I don’t always have an easy time with decisions.  It can be scary to make some decisions, and I tend to stress over many of mine. Lately I have had to make some very big decisions. The latest one was whether to retire or not. What a life changing choice that was!  At one time retirement was an event far off in the distance, something to work toward, but elusive.  Many what if’s and unknowns.  It took many nights of talking and planning. contingencies and lists.  Now that I am retired, though it’s still new, I think it was the right choice, the right time.

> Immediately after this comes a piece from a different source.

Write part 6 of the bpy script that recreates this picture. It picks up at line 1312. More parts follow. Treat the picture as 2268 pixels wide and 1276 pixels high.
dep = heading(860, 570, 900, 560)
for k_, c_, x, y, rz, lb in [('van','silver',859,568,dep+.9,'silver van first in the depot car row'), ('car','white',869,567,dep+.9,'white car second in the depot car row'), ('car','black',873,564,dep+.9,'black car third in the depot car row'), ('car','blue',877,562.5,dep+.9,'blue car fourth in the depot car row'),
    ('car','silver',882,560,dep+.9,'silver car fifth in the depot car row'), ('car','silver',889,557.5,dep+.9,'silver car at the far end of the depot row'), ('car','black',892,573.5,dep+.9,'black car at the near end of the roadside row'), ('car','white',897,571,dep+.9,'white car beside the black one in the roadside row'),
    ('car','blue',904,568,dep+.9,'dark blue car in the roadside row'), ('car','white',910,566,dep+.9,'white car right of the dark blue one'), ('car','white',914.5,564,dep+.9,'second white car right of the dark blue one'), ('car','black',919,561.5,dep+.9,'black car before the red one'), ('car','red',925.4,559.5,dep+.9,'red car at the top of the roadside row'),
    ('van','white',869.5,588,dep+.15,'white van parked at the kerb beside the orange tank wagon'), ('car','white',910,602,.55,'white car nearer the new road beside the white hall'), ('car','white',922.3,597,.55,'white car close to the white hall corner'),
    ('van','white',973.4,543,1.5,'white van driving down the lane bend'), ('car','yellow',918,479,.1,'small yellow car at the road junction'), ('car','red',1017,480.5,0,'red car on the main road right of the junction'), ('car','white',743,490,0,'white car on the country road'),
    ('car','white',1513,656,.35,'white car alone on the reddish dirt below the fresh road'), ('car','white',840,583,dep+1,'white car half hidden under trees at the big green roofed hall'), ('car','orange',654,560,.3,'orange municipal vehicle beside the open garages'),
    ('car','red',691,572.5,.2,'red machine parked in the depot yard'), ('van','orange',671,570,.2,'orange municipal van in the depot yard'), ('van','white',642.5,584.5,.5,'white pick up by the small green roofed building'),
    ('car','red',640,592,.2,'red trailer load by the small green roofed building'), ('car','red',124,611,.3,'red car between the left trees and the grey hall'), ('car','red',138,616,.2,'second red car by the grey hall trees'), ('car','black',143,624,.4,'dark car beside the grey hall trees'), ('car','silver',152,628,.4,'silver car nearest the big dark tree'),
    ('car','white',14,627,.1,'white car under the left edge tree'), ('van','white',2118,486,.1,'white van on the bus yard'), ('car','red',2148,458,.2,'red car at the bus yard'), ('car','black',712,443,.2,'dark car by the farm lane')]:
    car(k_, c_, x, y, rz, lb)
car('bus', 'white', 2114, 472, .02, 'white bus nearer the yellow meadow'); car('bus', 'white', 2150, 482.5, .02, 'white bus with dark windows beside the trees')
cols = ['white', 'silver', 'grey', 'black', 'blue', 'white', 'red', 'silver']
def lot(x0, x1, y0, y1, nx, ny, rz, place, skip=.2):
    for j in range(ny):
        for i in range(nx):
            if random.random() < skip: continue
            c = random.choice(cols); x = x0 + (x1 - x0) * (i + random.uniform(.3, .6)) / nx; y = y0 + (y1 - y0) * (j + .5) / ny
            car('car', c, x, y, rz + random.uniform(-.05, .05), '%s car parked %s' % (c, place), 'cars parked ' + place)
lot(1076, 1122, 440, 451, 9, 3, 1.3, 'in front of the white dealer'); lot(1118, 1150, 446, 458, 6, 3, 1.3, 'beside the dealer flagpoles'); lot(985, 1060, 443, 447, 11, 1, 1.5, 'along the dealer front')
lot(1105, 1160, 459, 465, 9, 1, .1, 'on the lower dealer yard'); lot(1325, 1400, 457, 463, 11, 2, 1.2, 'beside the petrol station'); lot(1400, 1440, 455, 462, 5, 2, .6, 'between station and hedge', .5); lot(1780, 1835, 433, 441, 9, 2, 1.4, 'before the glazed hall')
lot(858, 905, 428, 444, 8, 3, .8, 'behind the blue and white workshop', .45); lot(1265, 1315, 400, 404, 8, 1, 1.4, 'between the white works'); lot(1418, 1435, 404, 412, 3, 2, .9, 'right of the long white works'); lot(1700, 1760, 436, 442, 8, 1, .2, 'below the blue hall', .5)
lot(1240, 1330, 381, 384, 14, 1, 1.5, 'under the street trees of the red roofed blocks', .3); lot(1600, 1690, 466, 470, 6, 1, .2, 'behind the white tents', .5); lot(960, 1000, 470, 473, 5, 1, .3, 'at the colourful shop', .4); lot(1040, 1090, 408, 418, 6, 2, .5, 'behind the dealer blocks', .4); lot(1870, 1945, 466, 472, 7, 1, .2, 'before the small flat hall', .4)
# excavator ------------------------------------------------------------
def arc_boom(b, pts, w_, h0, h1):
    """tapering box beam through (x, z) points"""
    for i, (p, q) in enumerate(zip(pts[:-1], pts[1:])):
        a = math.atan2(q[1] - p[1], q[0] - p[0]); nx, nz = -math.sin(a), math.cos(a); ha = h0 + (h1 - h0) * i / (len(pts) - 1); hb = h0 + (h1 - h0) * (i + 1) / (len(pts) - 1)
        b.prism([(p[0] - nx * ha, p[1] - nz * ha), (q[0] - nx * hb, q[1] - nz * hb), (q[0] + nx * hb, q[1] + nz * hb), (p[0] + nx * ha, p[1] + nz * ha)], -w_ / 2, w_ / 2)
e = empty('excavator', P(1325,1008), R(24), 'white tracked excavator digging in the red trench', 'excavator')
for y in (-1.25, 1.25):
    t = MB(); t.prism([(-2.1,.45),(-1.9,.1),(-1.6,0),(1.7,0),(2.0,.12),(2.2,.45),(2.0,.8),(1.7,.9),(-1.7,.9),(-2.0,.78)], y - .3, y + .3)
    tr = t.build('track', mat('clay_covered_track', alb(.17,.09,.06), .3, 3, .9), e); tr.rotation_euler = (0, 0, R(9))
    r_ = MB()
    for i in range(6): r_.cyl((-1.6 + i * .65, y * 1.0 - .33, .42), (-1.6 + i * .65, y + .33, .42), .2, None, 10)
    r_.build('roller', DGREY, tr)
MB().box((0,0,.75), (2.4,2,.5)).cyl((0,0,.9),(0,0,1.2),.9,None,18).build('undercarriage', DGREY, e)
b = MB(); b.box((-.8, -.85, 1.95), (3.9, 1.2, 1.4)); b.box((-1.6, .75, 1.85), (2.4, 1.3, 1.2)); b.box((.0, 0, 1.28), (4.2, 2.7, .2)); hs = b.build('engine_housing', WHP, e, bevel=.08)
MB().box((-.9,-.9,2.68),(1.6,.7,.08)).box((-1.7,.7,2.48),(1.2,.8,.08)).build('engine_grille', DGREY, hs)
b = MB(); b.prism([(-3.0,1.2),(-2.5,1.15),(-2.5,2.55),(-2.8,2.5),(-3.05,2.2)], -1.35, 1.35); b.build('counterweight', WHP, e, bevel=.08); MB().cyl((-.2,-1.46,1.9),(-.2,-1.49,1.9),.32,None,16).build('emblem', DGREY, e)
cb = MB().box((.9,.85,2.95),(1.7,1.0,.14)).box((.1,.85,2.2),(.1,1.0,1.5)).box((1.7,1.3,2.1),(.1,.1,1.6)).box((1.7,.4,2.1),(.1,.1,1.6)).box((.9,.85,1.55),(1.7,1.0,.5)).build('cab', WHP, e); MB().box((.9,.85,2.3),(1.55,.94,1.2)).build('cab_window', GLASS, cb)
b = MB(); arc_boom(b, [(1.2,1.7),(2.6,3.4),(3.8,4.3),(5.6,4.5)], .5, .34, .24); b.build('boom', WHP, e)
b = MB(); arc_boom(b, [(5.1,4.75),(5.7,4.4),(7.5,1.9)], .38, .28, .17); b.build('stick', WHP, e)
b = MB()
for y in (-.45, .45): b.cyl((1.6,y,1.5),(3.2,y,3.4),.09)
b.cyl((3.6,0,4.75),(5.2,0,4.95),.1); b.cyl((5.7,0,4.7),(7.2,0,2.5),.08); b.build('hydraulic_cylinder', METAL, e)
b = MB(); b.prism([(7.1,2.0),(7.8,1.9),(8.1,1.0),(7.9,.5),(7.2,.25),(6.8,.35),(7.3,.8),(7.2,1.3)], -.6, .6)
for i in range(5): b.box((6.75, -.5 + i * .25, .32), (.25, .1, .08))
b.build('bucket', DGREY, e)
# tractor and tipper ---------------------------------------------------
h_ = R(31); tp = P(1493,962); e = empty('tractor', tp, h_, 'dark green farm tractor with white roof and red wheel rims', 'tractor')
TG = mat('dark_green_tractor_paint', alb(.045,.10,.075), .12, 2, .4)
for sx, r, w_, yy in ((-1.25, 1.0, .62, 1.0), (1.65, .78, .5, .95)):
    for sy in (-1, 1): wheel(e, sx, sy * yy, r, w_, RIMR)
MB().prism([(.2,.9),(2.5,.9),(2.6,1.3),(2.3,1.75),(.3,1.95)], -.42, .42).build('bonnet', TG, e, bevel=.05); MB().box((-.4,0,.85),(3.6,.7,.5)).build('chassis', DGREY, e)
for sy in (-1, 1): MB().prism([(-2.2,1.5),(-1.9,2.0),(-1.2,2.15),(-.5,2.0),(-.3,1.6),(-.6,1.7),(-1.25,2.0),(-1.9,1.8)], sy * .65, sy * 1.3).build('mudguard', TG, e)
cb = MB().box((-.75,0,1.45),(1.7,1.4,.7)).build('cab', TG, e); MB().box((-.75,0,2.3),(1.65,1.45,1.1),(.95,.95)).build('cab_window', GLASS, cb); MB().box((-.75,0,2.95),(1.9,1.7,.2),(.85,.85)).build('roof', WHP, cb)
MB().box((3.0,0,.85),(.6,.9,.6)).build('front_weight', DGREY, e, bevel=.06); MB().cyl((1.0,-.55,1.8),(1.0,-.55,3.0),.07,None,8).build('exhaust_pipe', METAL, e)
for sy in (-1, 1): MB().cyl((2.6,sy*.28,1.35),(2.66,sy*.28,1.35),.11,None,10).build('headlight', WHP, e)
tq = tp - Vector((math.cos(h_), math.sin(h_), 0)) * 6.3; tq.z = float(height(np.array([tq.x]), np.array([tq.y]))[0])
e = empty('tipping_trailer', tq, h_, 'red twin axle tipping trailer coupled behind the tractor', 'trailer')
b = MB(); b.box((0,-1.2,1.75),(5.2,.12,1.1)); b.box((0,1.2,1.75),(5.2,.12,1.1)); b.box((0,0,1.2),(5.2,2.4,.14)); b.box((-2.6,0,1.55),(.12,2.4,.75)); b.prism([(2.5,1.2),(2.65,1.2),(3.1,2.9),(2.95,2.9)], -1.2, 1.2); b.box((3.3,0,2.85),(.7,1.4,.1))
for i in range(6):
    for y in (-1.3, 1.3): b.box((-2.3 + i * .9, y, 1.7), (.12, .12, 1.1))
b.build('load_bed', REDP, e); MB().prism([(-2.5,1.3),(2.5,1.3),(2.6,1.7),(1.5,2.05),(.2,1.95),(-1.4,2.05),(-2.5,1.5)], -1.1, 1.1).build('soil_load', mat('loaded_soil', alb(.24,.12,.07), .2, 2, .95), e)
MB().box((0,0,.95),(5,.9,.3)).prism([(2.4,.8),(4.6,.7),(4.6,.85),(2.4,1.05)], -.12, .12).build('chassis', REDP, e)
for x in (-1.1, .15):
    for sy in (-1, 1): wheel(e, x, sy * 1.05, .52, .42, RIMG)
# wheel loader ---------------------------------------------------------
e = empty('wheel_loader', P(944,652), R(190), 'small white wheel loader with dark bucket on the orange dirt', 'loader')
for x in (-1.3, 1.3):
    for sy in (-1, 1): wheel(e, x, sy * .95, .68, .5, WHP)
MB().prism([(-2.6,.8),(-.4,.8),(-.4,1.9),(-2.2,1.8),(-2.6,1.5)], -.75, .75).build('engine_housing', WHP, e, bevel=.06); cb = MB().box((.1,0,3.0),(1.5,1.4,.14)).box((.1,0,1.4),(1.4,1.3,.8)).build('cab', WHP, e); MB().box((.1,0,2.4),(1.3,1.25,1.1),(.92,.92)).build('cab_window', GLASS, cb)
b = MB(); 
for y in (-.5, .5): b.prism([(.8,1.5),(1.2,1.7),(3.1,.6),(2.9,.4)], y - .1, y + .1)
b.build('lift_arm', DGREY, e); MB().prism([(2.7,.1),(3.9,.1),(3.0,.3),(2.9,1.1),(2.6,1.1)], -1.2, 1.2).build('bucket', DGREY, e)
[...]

Several years ago, my husband came to me and said we should buy an RV and drive across the country to his family’s  home in Michigan.  With an autistic son, traveling can be a challenge, so the theory was, an Rv could be a better way to travel. For 5 years we used that Rv for all of our trips. We had some great adventures and I can honestly say, my husband was right- it’s the best way to travel.

So now we are looking to purchase another RV. A big one, an expensive one, and the decisions are difficult and stressful.  New, used, gas, diesel how long. All things to consider, but the biggest decision is, are we ready to make such a large investment?   The investment isn’t only money, although that is huge, it’s an investment of time and commitment, family.

When we planned for retirement, buying a new Rv was one of the pieces of our plan.  Like making that step into retirement, buying a new Rv is not something one just jumps into.  With this new purchase, we make a statement about how we want our life to be.  We want to travel, see the country, have adventures, explore what is out there.  It’s exciting and intimidating and downright scary, but I think we are ready.

It’s funny how we make some of the decisions in our lives.    Do we flip a coin, write a list of pro’s and con’s, take a poll among our friends and family?  Some decisions are even made for us, by others. Whatever the manner, we all are faced with choices every day, and hope that in the end we choose correctly.